Oil prices climbed back toward two-month highs as investors wagered that this weekend’s meeting of major oil producers in Algeria won’t do much to reverse a trend toward tighter global supplies.

Light, sweet crude for November delivery settled 0.7% higher at $70.78 a barrel on the New York Mercantile Exchange. Brent crude, the global benchmark, rose 0.1% to $78.80 a barrel.

The U.S. benchmark oil price has risen four of the past five weeks, is 8% higher from one month ago.

A monitoring committee meeting on Sunday between the Organization of the Petroleum Exporting Countries and nonmembers, including Russia, is expected to feature discussions around offsetting lower Iranian exports with production elsewhere. Added production could have the effect of lowering oil prices, though much would depend on the size of any output increase.
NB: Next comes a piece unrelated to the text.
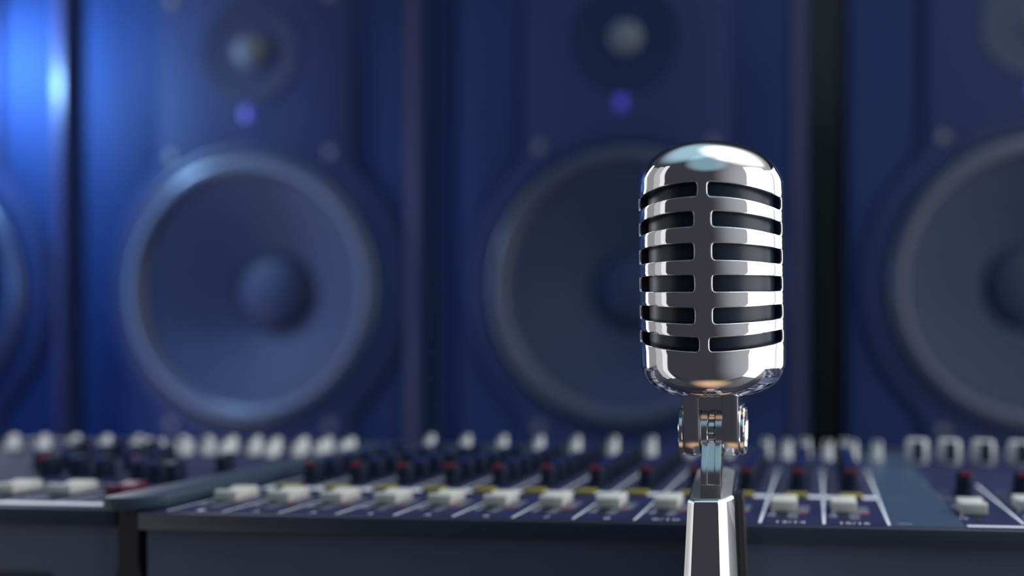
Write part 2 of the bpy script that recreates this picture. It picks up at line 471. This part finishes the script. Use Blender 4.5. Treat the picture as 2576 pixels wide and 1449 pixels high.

Oil prices were higher across-the-board early in the morning but fell briefly mid-morning after a report from Reuters, citing unnamed sources, indicated OPEC and nonmembers would be discussing raising output by 500,000 barrels a day. But analysts said skepticism remains that any major output boost will be agreed upon at the meeting, and oil prices soon rebounded.

Meanwhile, gold prices dropped back through the $1,200-an-ounce mark after signs of continued strength in the U.S. economy shot the dollar sharply higher.

Gold for September delivery fell 0.83% to $1,196.20 a troy ounce on Comex, slumping in tandem with a rise in the value of the U.S. dollar.

The WSJ Dollar Index, which measures the U.S. currency against a basket of 16 others, climbed 0.35%. A stronger dollar makes dollar-denominated commodities more expensive for holders of other currencies.

Friday’s fall wiped off most of the gains made over the week, although gold still managed to finish the in the green for the second consecutive week.

The fall came as Goldman Sachs formally cut its bullish price forecasts for the metal.

Goldman Sachs now forecast gold at $1,250, $1,300 and $1,325 a troy ounce over the next three, six and 12 months, down from its previous expectations of $1,350, $1,375 and $1,450 a troy ounce, respectively.